В истории искусства определенно нет ничего, что соответствовало бы как столетию, так и его десятой части. Однако, рассматривая общепризнанное время существования греко-римского искусства, мы сталкиваемся в качестве его возможной длительности с десятью столетиями — ровно одним тысячелетием, с 600 года до нашей эры по 400 год нашей эры. Впрочем, никакие другие длительности протяженностью в тысячу лет на ум не приходят, да и греко-римская культура выглядит произвольным отрезком, как в начале, так и в конце.
Вместо того чтобы занимать место обозрением циклических концепций «необходимых» исторических длительностей, относящихся к другой области спекуляций, мы можем более пристально рассмотреть периоды, которые, как говорят, соответствуют «рабочим» длительностям и интервалам в истории вещей. Год, несомненно, имеет значение — он заключает в себе круговорот сезонов. В его протяженность вписывается множество работ. За год человеческое тело становится заметно старше, и год за годом выстраиваются детальные перспективные планы.

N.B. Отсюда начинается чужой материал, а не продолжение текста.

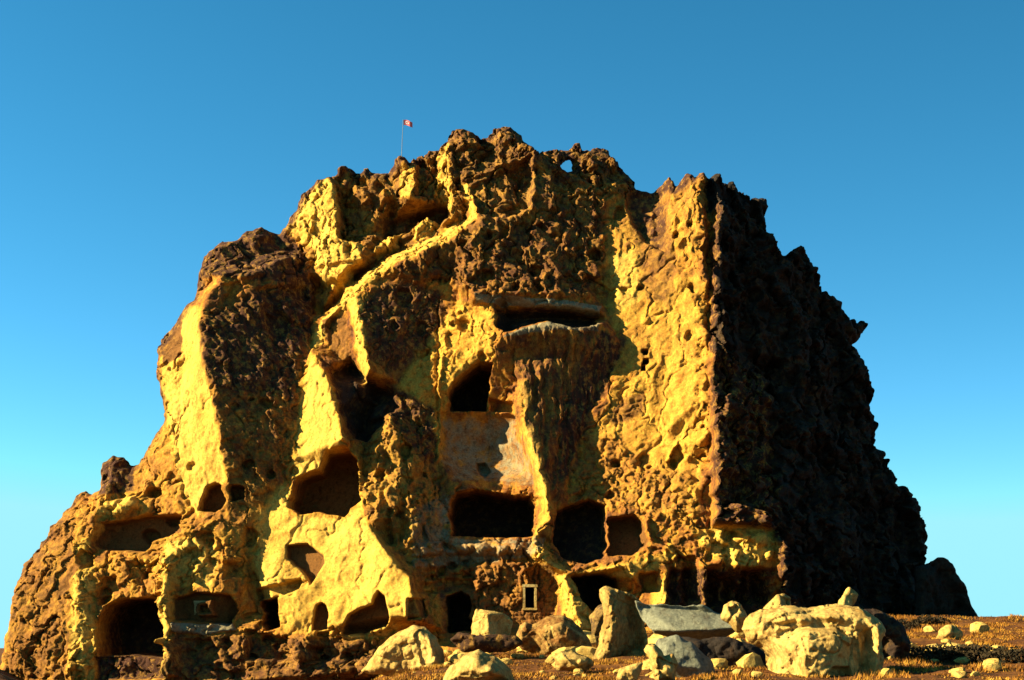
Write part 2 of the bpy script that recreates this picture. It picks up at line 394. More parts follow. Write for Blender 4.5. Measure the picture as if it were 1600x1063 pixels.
LN = [
 [(292, 478, -2.2), (287, 560, -1.6), (283, 640, -1.2), (282, 700, -1), (288, 760, -.8)],
 [(322, 466, 0), (310, 505, .5), (318, 560, 1.0), (330, 620, 1.3), (343, 690, 1.3), (357, 750, .7), (362, 800, .2)],
 [(380, 520, -.6), (395, 600, -.1), (402, 680, .2), (405, 750, .3)],
 [(478, 455, -4.5), (486, 500, -3.4), (484, 545, -2.2), (467, 600, -1.2), (462, 650, -.8), (450, 722, -.5), (425, 780, -.3), (402, 850, -.4), (396, 905, -1.0), (400, 960, -1)],
 [(490, 546, -1.6), (512, 590, .4), (526, 632, 1.3), (539, 686, 2)],
 [(548, 575, -2), (585, 612, -1.8), (560, 660, -2.2)],
 [(315, 425, -2), (350, 435, -.8), (400, 428, -1.2), (430, 410, -2), (455, 403, -3), (480, 398, -4.8)],
 [(345, 392, -3), (400, 372, -4), (428, 384, -5.5)], [(350, 405, -3), (400, 400, -3.8), (440, 390, -5)],
 [(430, 450, -1.6), (470, 430, -3.6)],
 [(520, 288, -2.6), (524, 330, -2), (528, 372, -1.4)], [(533, 288, -4.6), (537, 330, -4.8), (542, 372, -4.2)],
 [(488, 395, -4), (496, 425, -3.6), (500, 450, -4)], [(548, 385, -2), (566, 382, -1.4), (566, 410, -1.2), (545, 418, -1.4), (520, 440, -2), (508, 470, -3)],
 [(575, 300, -3.4), (610, 300, -3), (600, 330, -3)],
 [(622, 262, -3.4), (648, 258, -2), (645, 310, -1.6)], [(655, 258, -4), (656, 312, -3.6)],
 [(678, 245, -4), (676, 310, -3.4)], [(700, 222, -1.8), (706, 300, -1), (706, 340, -.8)], [(716, 225, -2.4), (720, 300, -2)],
 [(610, 345, -4.6), (700, 330, -4.2)], [(600, 366, -4.4), (690, 352, -3.8)],
 [(728, 285, -1), (736, 310, -.4), (746, 338, .2), (721, 358, 0), (690, 379, 0), (650, 394, 0), (611, 411, 0), (575, 440, -.5), (541, 470, -1), (511, 500, -1.5), (491, 530, -2.2), (487, 545, -3)],
 [(716, 348, -2.4), (686, 366, -2.8), (646, 380, -3), (604, 398, -3), (566, 426, -3.4), (532, 456, -3.8), (500, 490, -4.2)],
 [(553, 466, .2), (560, 500, .8), (568, 540, 1.1), (576, 576, 1.4), (562, 596, .4)], [(540, 478, -1.4), (547, 505, -1.2), (555, 545, -1.3), (563, 580, -1.6)],
 [(520, 500, -2), (515, 545, -2.2)],
 [(706, 478, -1.3), (690, 510, -1.4), (655, 552, -1.4), (622, 598, -1.2), (624, 640, -1.3), (650, 668, -1.5), (681, 672, -1.7)],
 [(622, 440, -.6), (700, 430, -.4)], [(640, 500, -1)],
 [(771, 478, .7), (775, 510, .9), (772, 550, .7)], [(788, 480, -1), (792, 512, -.4)],
 [(735, 480, -.5), (728, 560, -.3), (700, 610, -.5)], [(690, 560, -1.1), (660, 610, -.9)],
 [(745, 400, .6), (722, 430, .3)], [(835, 245, -.9), (850, 320, -.8), (850, 400, -.6)], [(900, 350, -1.3)], [(930, 300, -1.9), (938, 340, -1.9), (943, 400, -1.8), (944, 466, -1.7), (950, 500, -1)],
 [(742, 469, .9), (790, 465, 1.1), (850, 477, .9), (905, 482, .2), (941, 489, -.4)],
 [(800, 497, -1), (860, 495, -1.2), (930, 499, -2)],
 [(780, 530, 1.2), (800, 520, 1.6), (855, 507, 2), (900, 516, 1.5), (938, 507, .6)],
 [(800, 560, .1), (880, 560, .3)], [(880, 610, -.2), (866, 680, .5)],
 [(973, 541, -.5), (945, 590, -.8), (922, 645, -.8), (902, 695, -.7), (890, 745, -.4), (889, 788, -.2)],
 [(819, 594, .9), (812, 640, 1.1), (825, 680, 1.4), (840, 730, 1.7), (855, 775, 2), (858, 806, 2.3), (836, 840, 2.6), (833, 864, 2.9), (860, 885, 3), (889, 897, 3)],
 [(806, 600, -.8), (800, 645, -1), (812, 690, -.7), (827, 735, -.6), (840, 775, -.5), (840, 806, -.2), (822, 838, .4), (818, 866, .8)],
 [(872, 800, .4), (870, 850, .6)],
 [(985, 600, -.2), (1000, 400, -.7), (1050, 500, .4), (1020, 700, .4), (960, 760, -.1)],
 [(1097, 276, .5), (1090, 312, .9), (1099, 350, 1.1), (1095, 400, 1.5), (1104, 450, 1.8), (1100, 500, 2), (1107, 560, 2.2), (1101, 610, 2.4), (1112, 650, 2.6), (1100, 690, 2.7), (1112, 730, 2.9), (1092, 780, 2.8), (1083, 832, 2.6)],
 [(1116, 292, -3), (1119, 400, -1.4), (1122, 500, -1.0), (1130, 600, -.2), (1136, 700, 1.0), (1126, 780, 1.4)],
 [(1150, 310, -7.5), (1160, 420, -6), (1172, 560, -5), (1188, 700, -2.4), (1200, 800, -1.8)], [(1215, 470, -7.5), (1232, 600, -6.5), (1245, 720, -5.5), (1250, 860, -5)],
 [(1180, 345, -10.5), (1220, 430, -10), (1260, 520, -11), (1280, 650, -10.5), (1300, 760, -9.5), (1310, 900, -8.5), (1320, 1070, -8)],
 [(1300, 560, -14), (1330, 700, -14.5), (1370, 820, -15), (1390, 950, -15)],
 # foot of the cliff
 [(165, 772, -1.7), (142, 820, -1.2), (124, 870, -.6), (119, 925, -.3), (128, 985, .1), (132, 1075, .2)],
 [(178, 790, -2), (170, 830, -2.2), (150, 870, -1.2), (150, 920, -.9), (148, 985, -.6)],
 [(240, 785, -1.8), (290, 800, -.8), (250, 850, -1.8)],
 [(262, 868, 1.1), (258, 930, 1.7), (262, 1000, 2), (262, 1075, 2)], [(284, 880, .4), (280, 930, .6), (290, 1000, .8)],
 [(236, 880, -.2), (230, 930, -.4)],
 [(340, 843, .8), (342, 900, 1), (340, 930, 1.1)], [(375, 830, .2), (375, 915, .3)],
 [(520, 840, 1.2), (515, 900, 1.3), (500, 985, 1.4), (580, 965, 3)], [(430, 992, .8), (425, 940, .6)],
 [(572, 690, -1.2), (566, 745, -.3)], [(604, 640, -.2), (614, 680, .9), (628, 740, 1.4), (642, 800, 1.6), (652, 850, 1.4)],
 [(683, 700, -2.1), (682, 745, -1.8), (688, 800, -.8), (700, 850, 0)],
 [(546, 690, .2), (560, 720, .9), (564, 770, 1.6), (575, 820, 2.2), (602, 860, 3.3), (640, 905, 4.1), (654, 962, 4.3)], [(612, 850, 1.2), (652, 888, 1.5), (672, 960, 1.4)],
 [(700, 690, -2.4), (760, 700, -2.9), (806, 720, -1.8)], [(690, 650, -2), (760, 650, -2), (806, 655, -1.5)], [(705, 755, -1), (765, 762, -1.4), (838, 770, -.8)],
 [(700, 845, .2), (830, 845, .5)], [(700, 905, .1), (868, 900, .3), (868, 990, .7), (700, 990, .5)],
 [(885, 905, 3), (898, 950, 3.2), (912, 1010, 3.4)], [(872, 905, 1), (876, 960, 1.4)],
 [(905, 905, 1.5), (940, 900, .8), (955, 960, .8)],
 [(889, 897, 3), (940, 892, 3.2), (985, 882, 3.3), (1034, 870, 3.3), (1046, 850, 2.8), (1020, 810, 1.8)],
 [(1000, 930, 2), (1040, 900, 3), (1050, 950, 3)],
 [(1083, 832, 2.6), (1130, 824, 4.2), (1180, 816, 4.6), (1207, 848, 4.2), (1212, 885, 2.6)], [(1110, 880, 3.8), (1168, 885, 4.2)],
 [(1075, 915, 1.2), (1115, 925, 1), (1180, 925, .2)], [(1080, 980, 2.2), (1200, 990, 1)],
]
LN = [[(x, y, r*(1.5 if x < 1108 else 1.)) for x, y, r in L] for L in LN]
OUT = [(x, y, r*(1.35 if x < 1060 else 1.)) for x, y, r in OUT]
rk = Relief(OUT, LN, 150., .1, rb, holes=[[(878, 258), (883, 247), (890, 247), (898, 255), (893, 264), (885, 266)]], rim=(1.0, 1.0), thick=(1.4, 15), smooth=2, warp=.17)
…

Римский пятилетний lustrum снова оказался ныне востребован в экономическом планировании социалистических государств. Это, безусловно, более удобный интервал для человеческих дел, чем десятилетие, которое слишком длинно для практических планов и слишком коротко для подведения итогов. Десятилетие — это всего лишь десятая доля столетия. И десятилетие, и столетие — произвольные интервалы, а не рабочие длительности. Другие цивилизации предпочитали более короткие длительности вроде 52-летнего периода у народов Мексики, состоявшего из четырех индиктов по тринадцать лет каждый. Это примерно соответствует длительности взрослой жизни человека. Совпадение могло быть случайным, так как 52-летний цикл был построен для астрологического использования крестьянами путем совмещения солнечного года с ритуальным земледельческим годом длиной в 260 дней.